En réponse, le ministre de l'Intérieur, M. Michel Murr, a répliqué que les documents en cause avaient été transmis à la Chambre des Députés :

" La vérité est que les documents demandés par le Conseil constitutionnel au ministère de l'Intérieur ont déjà été transférés à l'Assemblée nationale à laquelle nous avons donc demandé de nous les renvoyer pour que nous puissions donner suite à la requête du Conseil. L'affaire demande donc un peu de patience et point n'est besoin de s'énerver ".

Dans le domaine du droit pénal, Mme Philomène Nasr, Membre du Conseil de la Faculté de Droit de l'USEK, a souhaité appeler notre attention sur une loi du 21 mars 1994 qui a étendu la peine de mort à tous les homicides volontaires, y compris s'il s'agit d'un crime politique, sans que le juge puisse retenir des circonstances atténuantes.

Cette atteinte aux principes de l'individualisation des peines et de l'intime conviction du juge est d'autant plus grave que l'actuel Chef de l'Etat a rejeté tout recours en grâce.

La délégation a pu enfin étudier une difficulté d'ordre juridique qui a surgi dans l'application du droit des associations.
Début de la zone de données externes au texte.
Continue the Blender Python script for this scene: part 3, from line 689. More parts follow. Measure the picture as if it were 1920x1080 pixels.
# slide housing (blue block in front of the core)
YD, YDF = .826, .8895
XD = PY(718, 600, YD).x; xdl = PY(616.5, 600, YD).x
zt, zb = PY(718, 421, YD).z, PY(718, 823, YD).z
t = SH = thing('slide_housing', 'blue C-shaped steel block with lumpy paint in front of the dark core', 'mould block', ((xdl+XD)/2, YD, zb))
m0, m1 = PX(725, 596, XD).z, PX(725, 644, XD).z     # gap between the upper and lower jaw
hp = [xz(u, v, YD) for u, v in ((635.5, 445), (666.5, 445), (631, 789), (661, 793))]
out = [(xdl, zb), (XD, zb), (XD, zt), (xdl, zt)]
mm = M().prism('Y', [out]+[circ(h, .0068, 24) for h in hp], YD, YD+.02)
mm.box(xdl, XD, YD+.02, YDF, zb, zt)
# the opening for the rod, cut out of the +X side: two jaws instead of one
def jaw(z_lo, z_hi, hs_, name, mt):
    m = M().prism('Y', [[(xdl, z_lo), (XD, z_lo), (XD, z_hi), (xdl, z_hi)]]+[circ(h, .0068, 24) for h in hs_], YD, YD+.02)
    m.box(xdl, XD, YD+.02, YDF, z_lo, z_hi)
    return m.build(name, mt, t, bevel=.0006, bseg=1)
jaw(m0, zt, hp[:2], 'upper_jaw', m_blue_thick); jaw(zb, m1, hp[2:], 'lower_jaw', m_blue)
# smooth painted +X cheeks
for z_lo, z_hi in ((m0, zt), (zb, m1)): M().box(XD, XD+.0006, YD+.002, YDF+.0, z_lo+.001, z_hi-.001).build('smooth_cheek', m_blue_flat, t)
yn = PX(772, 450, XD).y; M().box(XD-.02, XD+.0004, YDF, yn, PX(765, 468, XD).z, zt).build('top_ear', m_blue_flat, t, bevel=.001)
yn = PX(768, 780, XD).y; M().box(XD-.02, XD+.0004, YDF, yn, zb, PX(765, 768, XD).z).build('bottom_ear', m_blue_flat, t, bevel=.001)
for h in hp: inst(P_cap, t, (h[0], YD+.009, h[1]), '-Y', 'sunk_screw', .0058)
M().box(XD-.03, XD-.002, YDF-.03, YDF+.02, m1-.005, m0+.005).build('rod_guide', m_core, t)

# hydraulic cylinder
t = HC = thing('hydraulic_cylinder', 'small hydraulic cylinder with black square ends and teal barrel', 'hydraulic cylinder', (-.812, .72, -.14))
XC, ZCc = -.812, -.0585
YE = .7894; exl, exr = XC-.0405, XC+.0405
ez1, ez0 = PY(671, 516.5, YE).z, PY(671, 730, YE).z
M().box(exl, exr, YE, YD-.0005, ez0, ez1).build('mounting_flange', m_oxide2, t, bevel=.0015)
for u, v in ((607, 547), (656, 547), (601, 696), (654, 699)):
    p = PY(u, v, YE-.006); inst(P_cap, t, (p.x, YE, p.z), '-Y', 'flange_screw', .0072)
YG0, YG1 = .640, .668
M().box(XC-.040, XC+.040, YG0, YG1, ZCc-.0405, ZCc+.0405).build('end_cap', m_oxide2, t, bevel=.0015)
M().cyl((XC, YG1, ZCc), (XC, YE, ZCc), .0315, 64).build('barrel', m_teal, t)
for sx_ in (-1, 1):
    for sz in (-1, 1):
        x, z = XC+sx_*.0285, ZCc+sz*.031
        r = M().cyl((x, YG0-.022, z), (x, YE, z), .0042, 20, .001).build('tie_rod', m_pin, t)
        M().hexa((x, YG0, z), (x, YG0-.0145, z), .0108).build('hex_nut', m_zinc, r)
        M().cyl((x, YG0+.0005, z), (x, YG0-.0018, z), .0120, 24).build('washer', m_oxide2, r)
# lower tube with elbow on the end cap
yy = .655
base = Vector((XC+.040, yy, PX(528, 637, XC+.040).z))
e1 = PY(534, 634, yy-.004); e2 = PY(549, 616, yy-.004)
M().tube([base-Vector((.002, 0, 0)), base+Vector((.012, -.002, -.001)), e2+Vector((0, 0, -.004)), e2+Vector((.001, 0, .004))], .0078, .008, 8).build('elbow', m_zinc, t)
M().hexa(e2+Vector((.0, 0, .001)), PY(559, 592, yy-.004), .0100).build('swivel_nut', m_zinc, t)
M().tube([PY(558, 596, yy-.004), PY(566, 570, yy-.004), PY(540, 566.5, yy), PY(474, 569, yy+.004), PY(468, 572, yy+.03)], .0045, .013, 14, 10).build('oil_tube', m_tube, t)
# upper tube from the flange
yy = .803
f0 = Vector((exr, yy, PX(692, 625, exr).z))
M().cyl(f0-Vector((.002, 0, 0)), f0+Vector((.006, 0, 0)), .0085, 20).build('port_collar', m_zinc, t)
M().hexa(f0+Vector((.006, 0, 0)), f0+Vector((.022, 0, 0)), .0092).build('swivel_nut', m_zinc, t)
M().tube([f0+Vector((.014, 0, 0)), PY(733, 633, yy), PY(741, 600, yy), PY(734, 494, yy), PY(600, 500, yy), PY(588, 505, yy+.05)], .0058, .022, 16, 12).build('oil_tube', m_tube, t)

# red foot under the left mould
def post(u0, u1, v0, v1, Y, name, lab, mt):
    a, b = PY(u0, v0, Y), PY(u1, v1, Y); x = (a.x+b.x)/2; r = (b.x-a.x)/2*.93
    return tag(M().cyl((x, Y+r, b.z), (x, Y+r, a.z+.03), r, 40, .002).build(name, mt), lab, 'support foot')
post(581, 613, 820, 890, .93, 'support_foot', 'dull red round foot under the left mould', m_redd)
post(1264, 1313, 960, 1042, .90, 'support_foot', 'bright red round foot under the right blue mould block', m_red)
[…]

Pour l'essentiel, le droit des associations est régi par une loi de 1909 qui a été promulguée pendant la période ottomane.

Comme elle est étroitement inspirée de la loi française de 1901, la loi de 1909 présente un caractère extrêmement libéral.

Or, depuis plusieurs années, l'exigence d'un récépissé délivré par l'administration à la suite du dépôt des statuts a donné au ministère de l'intérieur la possibilité d'exercer un contrôle préalable et ainsi de bloquer la constitution de certaines associations.

Pour prévenir tout risque arbitraire, l'idée a été donc avancée de revenir à la philosophie originelle de la loi ottomane, qui, fondée sur le principe de la déclaration pure et simple des statuts, était plus conforme à la liberté d'association.